Tuesday, April 14, 2009

Food and Recommendations

I was listening to a broadcast of Forum on KQED last week and the discussion was about restaurants and the best places to eat in the Bay Area. It got me to thinking about what makes a good meal, what makes for a disappointing meal and what cuisines are the most disappointing and why and what could be done to change them for the better.

1. Great Ingredients
2. Skill in the kitchen
3. Great flavors
4. Good service in all phases
5. Creating a memorable and satisfactory meal from beginning to end.
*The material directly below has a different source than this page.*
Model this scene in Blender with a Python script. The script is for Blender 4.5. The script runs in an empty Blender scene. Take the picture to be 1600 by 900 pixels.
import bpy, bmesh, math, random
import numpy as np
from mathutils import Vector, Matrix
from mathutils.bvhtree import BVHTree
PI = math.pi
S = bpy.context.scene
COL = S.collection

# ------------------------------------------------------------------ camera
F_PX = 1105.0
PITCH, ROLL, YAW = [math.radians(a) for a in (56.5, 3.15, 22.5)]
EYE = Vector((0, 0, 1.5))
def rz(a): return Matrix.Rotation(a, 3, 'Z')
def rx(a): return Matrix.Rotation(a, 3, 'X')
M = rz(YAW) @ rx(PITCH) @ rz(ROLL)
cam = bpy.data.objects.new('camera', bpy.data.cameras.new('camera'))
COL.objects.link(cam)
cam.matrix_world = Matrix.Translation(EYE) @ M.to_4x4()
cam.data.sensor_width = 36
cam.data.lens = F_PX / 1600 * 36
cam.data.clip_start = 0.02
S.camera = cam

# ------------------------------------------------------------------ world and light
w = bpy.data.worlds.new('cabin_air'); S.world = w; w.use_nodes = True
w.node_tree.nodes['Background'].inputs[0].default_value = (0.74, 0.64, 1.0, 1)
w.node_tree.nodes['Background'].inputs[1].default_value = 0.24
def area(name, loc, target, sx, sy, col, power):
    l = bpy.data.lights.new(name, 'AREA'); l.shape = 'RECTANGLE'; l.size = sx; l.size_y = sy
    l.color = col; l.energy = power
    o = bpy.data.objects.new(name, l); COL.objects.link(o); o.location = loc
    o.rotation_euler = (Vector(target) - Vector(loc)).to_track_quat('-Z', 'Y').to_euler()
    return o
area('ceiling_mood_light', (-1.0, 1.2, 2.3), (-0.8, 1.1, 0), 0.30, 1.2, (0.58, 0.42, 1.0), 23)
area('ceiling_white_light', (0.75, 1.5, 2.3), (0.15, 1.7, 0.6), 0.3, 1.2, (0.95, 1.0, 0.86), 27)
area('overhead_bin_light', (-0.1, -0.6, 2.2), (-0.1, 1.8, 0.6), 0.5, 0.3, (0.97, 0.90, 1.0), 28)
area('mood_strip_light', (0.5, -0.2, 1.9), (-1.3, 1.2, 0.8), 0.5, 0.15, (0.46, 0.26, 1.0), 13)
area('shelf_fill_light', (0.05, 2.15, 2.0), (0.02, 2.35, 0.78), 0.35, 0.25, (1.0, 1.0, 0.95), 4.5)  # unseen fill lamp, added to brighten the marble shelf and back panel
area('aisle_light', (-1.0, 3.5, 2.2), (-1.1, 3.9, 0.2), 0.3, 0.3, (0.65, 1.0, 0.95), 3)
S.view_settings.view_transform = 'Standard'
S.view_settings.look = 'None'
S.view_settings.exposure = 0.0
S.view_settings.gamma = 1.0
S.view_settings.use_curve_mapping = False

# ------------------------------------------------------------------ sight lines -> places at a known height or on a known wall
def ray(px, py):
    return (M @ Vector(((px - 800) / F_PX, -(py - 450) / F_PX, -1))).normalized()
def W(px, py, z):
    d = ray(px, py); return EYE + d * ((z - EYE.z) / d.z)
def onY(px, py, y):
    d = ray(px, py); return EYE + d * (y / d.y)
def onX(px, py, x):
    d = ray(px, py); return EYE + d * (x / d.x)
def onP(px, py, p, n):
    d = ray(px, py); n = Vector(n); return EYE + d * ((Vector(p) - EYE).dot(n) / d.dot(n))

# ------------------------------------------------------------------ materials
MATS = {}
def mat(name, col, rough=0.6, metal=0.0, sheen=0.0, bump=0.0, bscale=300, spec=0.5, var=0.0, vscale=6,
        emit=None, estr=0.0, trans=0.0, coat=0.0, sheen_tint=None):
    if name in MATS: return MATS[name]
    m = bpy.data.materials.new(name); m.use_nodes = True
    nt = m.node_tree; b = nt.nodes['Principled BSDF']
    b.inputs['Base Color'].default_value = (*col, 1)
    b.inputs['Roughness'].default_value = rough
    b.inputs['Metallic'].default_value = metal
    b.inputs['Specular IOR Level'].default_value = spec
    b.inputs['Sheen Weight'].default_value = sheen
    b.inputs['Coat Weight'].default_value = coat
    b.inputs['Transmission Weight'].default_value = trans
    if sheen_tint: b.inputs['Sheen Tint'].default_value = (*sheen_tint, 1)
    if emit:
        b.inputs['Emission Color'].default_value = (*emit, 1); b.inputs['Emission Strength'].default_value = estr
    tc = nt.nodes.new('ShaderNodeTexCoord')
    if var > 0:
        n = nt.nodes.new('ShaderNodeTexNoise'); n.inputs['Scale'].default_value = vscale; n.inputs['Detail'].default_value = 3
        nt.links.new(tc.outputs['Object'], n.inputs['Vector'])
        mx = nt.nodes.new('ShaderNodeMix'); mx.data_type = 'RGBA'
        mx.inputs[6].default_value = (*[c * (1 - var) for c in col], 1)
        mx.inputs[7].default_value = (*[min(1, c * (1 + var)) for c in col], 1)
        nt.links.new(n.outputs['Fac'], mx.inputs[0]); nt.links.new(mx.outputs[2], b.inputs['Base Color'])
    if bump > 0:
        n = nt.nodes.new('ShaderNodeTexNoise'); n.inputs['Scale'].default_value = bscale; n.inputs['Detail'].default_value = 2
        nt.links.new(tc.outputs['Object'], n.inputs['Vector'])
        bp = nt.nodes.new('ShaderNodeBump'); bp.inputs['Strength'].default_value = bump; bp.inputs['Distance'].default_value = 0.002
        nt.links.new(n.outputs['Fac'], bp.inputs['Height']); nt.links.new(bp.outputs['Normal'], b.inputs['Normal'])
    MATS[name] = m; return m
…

I often find that many places use great ingredients, or at least say they do. I find that skill in the kitchen is usually pretty good, sometimes sloppy, but usually pretty good unless it is intentionally poor i.e. with chain places that put a premium on mediocrity for the sake of profitability. Perhaps the most disappointing cuisine to me, almost uniformly is Chinese. I rarely have great meals in a Chinese restaurant. On occasion I have had a great dish, but never a uniformly good meal. Part of it, I'll admit, is that some aspects of the cuisine just do not appeal to me much at all. But much of it is because ingredients are not fresh and food is prepared sloppily and the experience is often marred by bad service. It's such a disappointment because the cuisine holds a lot of promise that is so unfulfilled at least here in San Francisco. I trust that some people will start to create dishes that are fresh, flavorful and full of the excitement and surprise that I think can be there in a meal from beginning to end. Part of the problem is economic, the cuisine can be had for next to nothing and competing is hard in that kind of environment. But I hold out hope that someone will succeed.
My favorite restaurants in SF are still Canteen, Masa's, Zuni Cafe, Bar Jules, Coco500, Fringale, Piperade and Chez Papa Resto. I look forward to adding to the list soon.